All of this is not to say that Murray must not continue the hard work. His powerful serve, for instance, is erratic; his fabulous performance against Nadal unsurprisingly coincided with him getting an unusually large percentage of first serves in. This percentage dropped significantly in the final with predictable consequences. Murray, however, knows this himself and straight after the US Open final, the only topic he mentioned more than the continued need for hard training was praise for Federer.

This rounded all-round game should give Murray a chance in all Grand Slam events, although the French Open would seem the least likely avenue for success. Murray spent some crucial teenage years at the Sánchez-Casal Academy in Barcelona so he is no stranger to clay, but the continued excellence of Nadal on this surface and the tough competition provided by continental clay-court specialists means that a quarter final appearance is as much as can reasonably be expected in Roland Garros in the immediate future.

Things are different, though, in the three other Grand Slam events where Murray has come out himself since the US Open final and said that he feels he has a chance of winning any of the three. His performances on hard courts this year provide ample evidence to support that assumption as far as the Australian and US Open are concerned whilst, with extra experience and the continued backing of the crowd, it is a distinct possibility that he can build on his Wimbledon quarter final finish this year.

Murray himself feels that his best chance is at the US Open, a tournament he has described as his favourite since his junior days. Lawrence Donegan in his GU blogs seemed to find it amusing that a young man from the small town of Dunblane in Central Scotland feels at home in New York, but perhaps it is exactly the contrast with his own background that Murray finds exciting. New York seems to provide a form of mental rush for Murray. At the same time the tournament is more relaxed than the palace of pomp and pageantry that is Wimbledon, an atmosphere which meant that Murray, starting out as a young Scot, didn’t feel totally relaxed there despite it being ostensibly his “home tournament”.

As an aside, Murray’s mother, Judy, explained recently to BBC Sport that when Murray feels comfortable with his surroundings it brings out his best form, which also explains why it is realistic to expect him to produce his best performances in the US Open. It also provides an explanation as to why his current coaching set-up, lead to Miles Maclagan, a mediocre former player little known outside of Scotland, has resulted in his career’s best form. Murray has come under fire in certain sections in the media for not having a big name coach but the results he has produced this summer prove that he has chosen his back-up team well and that lesser lights can also lead to top results if the personal chemistry is right.

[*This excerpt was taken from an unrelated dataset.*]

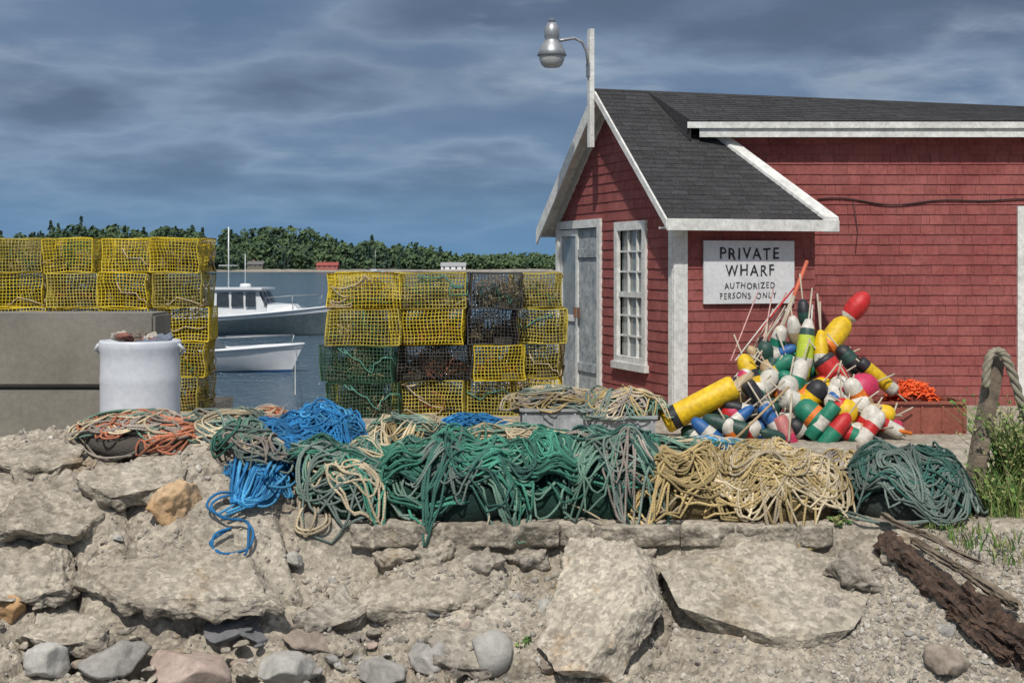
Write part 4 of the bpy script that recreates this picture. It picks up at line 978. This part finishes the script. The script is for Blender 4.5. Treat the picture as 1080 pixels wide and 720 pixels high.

In the comparison with his direct rivals there are also opportunities for Murray. Federer, despite re-discovering his all-round excellence in the closing stages of the US Open, is not the player he was a couple of years ago and, even if he manages to fully resurrect his game, he has surely little more than two years left at the top. Nadal, on the other hand, is still young at 22 but is, in my view, currently around his peak. The Majorcan matured early physically and already has considerable experience, meaning that he has less scope for developing his game than Murray has for his. Further, Nadal puts an immense amount of physical and mental energy into each point of every tennis match – contrast his slightly jerky hitting and general intensity to the languid, fluid and cerebral style of Federer. Problems directly or indirectly associated with physical and/or mental “burn-out” are therefore a real possibility and I therefore expect Nadal to be able to spend less time at the top than the Swiss maestro.

This all bodes well for Murray but there are still plenty of obstacles. Djokovic, his contemporary, already has a Grand Slam win to his name. Other young players (for example Del Potro) are likely to push hard for titles as Federer fade away. However, the most promising sign for Murray this summer is that with the form he has shown he seems to have conquered his most difficult opponent, a person he has played more than any other. That person: himself.